[The exercise] Look through the material below. Copy every line with the string "recreates" in it.

Scene script records

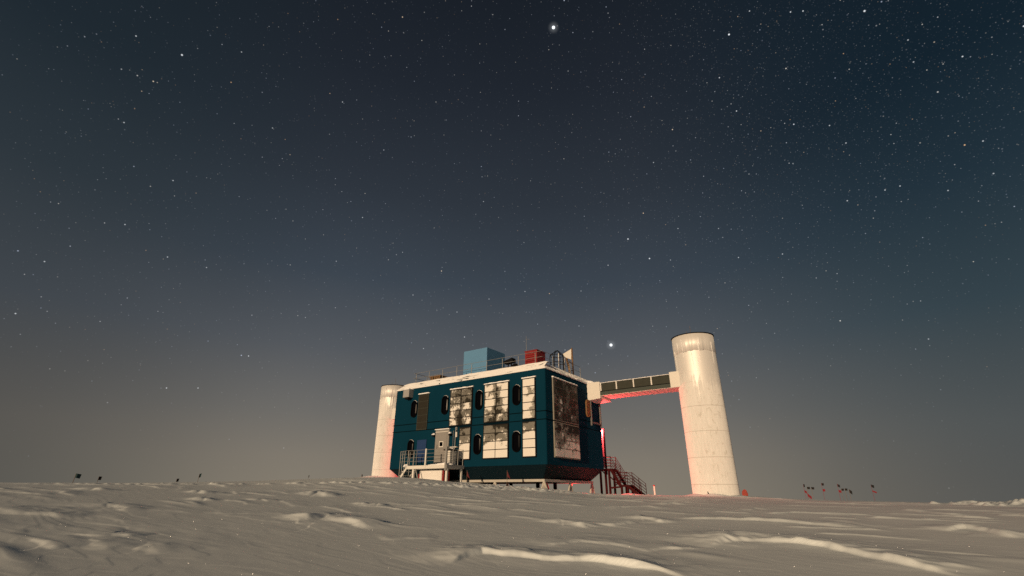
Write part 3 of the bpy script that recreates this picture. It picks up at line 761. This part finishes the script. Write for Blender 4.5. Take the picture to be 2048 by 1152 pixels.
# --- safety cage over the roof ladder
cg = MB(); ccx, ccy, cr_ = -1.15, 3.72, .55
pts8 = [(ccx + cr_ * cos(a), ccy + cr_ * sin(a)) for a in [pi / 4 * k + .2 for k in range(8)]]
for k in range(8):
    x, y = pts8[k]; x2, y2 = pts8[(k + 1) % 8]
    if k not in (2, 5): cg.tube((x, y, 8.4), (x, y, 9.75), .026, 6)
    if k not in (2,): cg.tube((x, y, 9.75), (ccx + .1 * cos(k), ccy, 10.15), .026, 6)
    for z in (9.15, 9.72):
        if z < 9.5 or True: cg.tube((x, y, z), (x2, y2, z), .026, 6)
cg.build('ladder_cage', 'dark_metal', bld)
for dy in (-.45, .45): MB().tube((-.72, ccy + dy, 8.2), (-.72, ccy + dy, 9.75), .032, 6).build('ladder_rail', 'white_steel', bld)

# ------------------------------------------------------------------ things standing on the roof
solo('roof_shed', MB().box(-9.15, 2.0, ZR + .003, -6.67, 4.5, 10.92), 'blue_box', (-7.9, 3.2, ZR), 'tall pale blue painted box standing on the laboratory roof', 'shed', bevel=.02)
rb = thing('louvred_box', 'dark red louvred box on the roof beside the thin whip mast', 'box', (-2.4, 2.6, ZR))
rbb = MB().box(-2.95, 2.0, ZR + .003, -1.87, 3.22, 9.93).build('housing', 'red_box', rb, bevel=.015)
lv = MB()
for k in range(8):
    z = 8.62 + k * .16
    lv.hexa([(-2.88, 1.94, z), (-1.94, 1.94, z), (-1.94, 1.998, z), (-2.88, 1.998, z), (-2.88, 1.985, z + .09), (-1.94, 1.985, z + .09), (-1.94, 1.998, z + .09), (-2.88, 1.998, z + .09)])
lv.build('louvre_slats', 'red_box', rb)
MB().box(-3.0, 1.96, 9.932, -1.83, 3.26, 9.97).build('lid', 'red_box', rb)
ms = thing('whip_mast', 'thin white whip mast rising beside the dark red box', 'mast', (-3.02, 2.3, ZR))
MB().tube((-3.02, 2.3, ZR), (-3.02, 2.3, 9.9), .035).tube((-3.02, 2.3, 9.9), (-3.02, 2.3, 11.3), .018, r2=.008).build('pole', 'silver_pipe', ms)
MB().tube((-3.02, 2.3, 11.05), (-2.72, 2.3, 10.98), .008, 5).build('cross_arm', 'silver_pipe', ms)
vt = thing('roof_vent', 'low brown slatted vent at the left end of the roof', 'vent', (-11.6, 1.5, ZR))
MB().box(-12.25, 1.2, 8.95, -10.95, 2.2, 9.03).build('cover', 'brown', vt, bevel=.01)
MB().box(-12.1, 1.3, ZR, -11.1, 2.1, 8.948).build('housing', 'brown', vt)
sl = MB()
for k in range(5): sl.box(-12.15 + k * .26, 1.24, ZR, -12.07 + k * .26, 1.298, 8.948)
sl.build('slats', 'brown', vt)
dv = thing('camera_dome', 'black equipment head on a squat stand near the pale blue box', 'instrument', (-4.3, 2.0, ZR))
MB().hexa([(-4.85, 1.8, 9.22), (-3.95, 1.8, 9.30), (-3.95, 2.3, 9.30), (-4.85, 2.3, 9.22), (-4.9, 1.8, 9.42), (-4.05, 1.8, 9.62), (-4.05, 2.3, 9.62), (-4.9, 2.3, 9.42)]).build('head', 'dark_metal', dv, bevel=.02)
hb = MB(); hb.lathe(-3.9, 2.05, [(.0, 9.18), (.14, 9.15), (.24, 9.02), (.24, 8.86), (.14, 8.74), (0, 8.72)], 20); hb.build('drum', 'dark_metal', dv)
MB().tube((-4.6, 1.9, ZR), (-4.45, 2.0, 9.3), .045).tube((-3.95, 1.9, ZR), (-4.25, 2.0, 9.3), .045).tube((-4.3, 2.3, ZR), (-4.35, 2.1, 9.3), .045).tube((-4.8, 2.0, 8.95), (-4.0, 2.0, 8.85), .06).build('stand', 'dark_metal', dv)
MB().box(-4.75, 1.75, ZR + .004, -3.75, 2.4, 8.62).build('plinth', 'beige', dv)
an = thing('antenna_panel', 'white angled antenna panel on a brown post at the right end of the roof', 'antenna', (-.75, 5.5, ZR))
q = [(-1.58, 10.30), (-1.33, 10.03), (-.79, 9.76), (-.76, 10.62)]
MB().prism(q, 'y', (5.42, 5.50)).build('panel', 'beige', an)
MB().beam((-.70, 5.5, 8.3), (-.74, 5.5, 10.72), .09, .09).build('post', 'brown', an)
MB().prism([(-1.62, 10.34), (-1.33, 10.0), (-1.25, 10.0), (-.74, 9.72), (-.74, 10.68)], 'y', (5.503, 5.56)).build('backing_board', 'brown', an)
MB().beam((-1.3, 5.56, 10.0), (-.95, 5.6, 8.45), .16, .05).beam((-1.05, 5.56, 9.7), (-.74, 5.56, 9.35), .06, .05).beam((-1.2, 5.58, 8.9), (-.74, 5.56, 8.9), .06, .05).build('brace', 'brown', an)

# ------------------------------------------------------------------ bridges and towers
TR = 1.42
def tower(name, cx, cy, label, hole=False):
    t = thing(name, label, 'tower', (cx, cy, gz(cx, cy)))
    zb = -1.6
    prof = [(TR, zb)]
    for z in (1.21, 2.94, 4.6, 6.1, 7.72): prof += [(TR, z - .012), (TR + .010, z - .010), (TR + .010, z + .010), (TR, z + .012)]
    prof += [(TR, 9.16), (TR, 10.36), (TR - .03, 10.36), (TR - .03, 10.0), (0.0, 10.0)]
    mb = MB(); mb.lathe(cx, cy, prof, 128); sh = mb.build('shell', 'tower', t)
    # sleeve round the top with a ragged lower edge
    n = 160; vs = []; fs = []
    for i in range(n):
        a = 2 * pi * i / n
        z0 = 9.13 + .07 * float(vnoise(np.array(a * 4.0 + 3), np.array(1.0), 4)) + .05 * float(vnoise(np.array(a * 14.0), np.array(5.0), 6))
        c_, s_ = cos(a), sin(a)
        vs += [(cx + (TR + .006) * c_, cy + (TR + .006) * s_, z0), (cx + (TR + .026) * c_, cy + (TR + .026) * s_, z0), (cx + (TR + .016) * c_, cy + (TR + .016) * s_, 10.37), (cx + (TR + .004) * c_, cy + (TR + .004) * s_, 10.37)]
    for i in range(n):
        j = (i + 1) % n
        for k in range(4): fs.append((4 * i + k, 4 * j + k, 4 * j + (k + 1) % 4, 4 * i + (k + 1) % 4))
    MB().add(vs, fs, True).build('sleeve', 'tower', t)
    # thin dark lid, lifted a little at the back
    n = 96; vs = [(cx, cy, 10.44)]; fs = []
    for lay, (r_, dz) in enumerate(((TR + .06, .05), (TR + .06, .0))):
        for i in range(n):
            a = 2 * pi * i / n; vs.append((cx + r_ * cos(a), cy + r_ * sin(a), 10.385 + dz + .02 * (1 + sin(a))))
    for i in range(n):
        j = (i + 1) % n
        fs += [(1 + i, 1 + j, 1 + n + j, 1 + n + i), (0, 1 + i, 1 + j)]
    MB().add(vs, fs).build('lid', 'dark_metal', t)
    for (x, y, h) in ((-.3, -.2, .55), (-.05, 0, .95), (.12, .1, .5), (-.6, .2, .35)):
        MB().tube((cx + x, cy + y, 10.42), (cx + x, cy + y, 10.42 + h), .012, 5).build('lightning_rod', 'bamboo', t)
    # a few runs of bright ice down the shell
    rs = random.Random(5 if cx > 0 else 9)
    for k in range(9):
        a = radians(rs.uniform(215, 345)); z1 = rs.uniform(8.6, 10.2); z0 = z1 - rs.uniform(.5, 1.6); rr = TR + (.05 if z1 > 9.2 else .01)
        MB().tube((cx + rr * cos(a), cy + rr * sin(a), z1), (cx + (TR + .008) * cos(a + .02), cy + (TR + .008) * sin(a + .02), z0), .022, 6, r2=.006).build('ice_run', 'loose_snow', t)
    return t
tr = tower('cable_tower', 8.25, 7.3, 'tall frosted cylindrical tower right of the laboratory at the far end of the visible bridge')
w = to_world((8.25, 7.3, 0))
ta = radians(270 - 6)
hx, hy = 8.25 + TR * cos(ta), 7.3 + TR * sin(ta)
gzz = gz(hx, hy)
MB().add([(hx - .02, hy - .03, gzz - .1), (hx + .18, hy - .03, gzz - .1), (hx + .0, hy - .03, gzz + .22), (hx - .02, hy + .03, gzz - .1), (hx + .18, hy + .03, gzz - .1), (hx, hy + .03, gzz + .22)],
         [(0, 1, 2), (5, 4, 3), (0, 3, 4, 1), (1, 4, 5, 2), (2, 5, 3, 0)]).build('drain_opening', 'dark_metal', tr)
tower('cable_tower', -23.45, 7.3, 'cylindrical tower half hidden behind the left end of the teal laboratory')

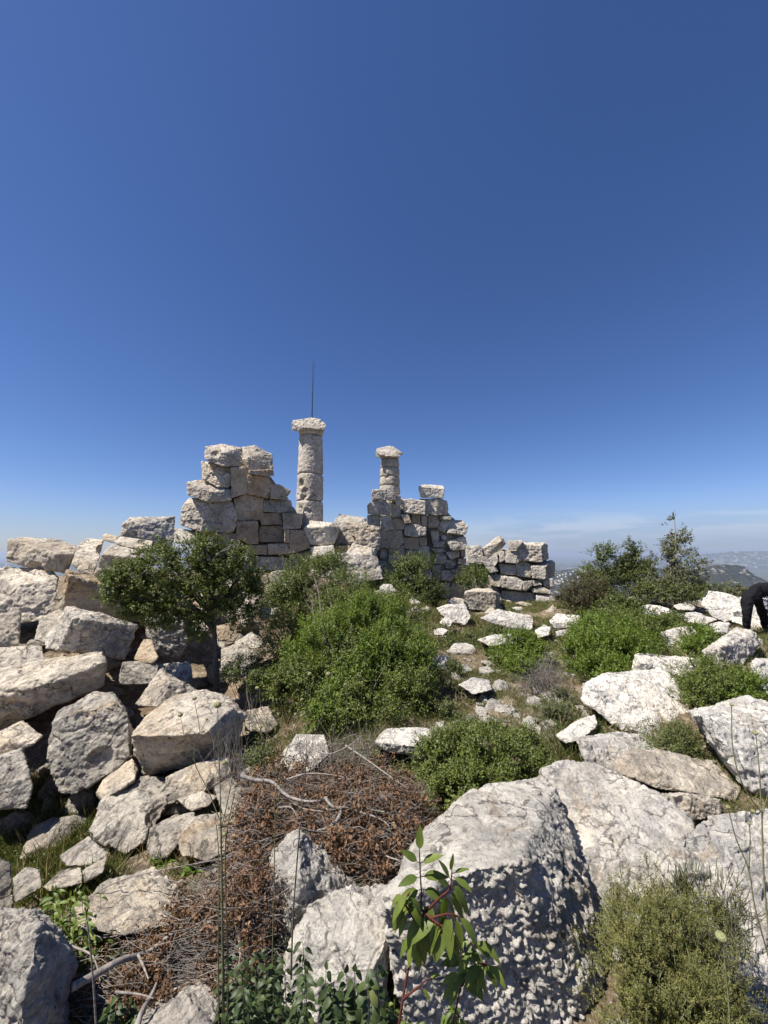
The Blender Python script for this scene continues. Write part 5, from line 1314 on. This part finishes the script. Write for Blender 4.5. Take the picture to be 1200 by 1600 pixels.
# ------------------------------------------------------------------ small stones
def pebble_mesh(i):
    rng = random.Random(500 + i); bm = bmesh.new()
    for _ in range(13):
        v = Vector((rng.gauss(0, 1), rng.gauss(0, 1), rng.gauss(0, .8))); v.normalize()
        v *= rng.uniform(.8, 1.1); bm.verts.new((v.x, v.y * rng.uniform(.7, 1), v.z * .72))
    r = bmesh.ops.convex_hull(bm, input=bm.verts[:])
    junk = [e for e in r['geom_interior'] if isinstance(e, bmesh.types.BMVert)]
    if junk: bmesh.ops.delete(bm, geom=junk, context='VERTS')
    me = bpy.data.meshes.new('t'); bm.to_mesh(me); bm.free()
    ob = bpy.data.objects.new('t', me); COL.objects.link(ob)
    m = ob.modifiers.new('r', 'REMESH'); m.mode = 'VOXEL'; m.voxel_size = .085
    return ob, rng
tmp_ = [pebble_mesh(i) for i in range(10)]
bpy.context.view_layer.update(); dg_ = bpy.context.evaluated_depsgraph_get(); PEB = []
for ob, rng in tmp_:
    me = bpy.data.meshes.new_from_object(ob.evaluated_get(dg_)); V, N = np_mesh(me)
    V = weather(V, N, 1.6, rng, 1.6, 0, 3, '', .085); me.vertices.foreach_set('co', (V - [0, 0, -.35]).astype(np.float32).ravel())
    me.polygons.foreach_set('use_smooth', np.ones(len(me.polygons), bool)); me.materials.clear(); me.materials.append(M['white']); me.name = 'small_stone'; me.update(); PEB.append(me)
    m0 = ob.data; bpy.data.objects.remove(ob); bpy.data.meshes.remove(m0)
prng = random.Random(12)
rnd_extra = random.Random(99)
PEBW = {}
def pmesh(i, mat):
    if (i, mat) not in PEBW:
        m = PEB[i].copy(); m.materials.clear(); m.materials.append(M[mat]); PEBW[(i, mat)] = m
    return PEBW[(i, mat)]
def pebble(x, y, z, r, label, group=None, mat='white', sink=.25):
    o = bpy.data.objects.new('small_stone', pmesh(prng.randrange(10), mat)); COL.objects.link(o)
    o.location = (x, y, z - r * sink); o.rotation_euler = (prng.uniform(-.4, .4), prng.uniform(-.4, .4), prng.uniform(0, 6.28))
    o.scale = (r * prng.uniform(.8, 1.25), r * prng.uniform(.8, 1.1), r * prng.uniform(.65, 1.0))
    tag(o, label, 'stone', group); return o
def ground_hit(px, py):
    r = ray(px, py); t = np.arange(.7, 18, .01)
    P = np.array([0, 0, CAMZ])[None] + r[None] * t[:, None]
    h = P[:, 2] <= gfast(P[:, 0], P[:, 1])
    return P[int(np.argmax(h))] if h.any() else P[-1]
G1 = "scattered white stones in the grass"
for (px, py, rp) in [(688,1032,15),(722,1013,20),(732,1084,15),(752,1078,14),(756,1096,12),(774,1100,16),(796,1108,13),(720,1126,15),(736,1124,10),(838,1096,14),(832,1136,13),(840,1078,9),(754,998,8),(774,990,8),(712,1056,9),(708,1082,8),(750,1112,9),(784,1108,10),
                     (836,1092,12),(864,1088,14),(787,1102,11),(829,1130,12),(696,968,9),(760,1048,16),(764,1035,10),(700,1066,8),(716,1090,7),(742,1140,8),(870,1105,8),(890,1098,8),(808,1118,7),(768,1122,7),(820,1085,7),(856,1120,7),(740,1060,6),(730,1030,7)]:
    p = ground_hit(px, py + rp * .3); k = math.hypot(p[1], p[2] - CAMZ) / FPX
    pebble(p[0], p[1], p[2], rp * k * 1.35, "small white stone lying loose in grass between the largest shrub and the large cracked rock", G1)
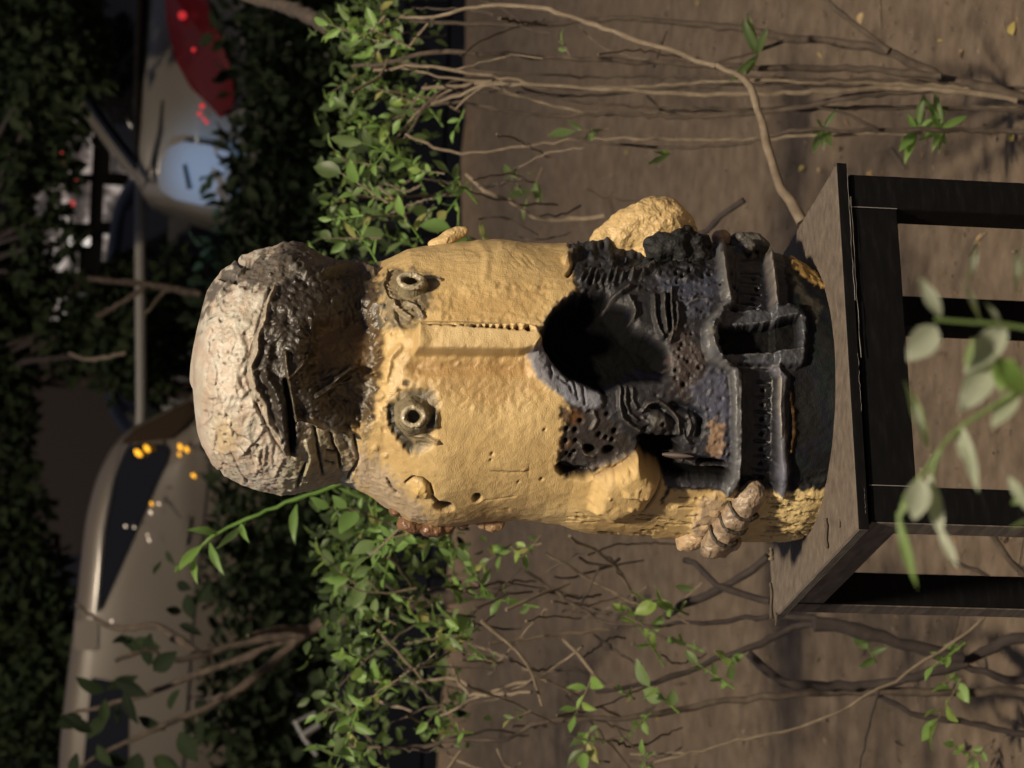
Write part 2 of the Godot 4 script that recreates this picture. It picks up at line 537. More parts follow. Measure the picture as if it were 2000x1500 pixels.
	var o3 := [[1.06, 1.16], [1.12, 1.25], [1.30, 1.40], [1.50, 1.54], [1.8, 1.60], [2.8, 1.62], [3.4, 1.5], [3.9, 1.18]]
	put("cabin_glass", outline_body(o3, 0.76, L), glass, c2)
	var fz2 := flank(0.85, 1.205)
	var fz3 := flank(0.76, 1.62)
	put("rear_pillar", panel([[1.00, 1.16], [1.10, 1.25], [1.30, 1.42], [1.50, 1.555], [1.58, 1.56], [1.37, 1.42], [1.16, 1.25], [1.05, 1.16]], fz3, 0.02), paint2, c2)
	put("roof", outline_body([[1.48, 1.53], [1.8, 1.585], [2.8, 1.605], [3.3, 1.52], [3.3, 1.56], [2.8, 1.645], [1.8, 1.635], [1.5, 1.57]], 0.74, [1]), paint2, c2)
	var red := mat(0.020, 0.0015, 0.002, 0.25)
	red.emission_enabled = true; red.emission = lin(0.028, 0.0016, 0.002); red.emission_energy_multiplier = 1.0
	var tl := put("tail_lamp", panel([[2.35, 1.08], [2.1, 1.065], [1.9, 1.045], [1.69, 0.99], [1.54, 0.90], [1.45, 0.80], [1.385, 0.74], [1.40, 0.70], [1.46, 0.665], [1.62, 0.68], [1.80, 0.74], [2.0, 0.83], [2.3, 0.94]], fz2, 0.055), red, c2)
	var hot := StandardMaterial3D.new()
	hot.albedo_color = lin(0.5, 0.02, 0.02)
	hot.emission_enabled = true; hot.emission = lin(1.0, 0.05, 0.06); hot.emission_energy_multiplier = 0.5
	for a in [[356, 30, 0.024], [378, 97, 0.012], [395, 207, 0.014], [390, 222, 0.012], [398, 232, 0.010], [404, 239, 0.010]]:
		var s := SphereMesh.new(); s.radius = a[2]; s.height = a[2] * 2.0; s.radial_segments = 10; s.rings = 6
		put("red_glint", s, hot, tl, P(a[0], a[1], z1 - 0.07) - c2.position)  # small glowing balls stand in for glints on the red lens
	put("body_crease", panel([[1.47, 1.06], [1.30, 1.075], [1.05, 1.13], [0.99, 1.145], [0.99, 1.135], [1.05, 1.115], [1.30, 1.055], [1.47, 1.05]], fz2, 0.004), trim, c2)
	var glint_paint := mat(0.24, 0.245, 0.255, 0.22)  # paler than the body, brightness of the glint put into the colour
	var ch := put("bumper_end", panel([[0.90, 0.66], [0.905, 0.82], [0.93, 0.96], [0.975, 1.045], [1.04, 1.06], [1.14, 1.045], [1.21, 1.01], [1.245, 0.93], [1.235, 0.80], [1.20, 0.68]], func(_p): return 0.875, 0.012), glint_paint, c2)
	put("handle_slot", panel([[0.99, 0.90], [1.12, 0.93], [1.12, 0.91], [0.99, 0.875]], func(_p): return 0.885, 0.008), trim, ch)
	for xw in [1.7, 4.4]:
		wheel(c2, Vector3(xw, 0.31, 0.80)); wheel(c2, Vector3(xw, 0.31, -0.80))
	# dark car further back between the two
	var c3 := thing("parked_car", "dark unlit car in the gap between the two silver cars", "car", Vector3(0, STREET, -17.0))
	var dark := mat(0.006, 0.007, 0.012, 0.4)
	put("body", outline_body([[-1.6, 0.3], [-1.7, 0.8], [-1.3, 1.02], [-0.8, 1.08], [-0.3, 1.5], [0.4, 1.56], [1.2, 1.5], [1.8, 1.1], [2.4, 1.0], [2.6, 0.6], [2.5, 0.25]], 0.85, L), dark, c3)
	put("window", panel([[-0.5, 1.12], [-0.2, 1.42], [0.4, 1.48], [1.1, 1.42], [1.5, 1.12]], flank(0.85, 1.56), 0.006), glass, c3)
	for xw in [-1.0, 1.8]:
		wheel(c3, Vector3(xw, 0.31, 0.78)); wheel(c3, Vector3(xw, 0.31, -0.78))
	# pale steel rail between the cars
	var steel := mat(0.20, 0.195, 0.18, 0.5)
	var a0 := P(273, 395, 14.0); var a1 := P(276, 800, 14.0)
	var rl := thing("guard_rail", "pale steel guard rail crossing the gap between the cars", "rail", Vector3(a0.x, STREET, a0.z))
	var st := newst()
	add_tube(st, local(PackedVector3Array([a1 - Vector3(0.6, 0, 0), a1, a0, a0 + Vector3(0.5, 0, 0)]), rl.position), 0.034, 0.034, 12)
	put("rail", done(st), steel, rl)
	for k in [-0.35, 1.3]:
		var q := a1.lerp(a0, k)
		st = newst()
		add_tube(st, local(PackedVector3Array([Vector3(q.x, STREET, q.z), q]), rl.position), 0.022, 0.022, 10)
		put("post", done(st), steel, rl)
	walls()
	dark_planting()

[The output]
Write part 3 of the bpy script that recreates this picture. It picks up at line 761. This part finishes the script. Write for Blender 4.5. Take the picture to be 2048 by 1152 pixels.
Write part 2 of the Godot 4 script that recreates this picture. It picks up at line 537. More parts follow. Measure the picture as if it were 2000x1500 pixels.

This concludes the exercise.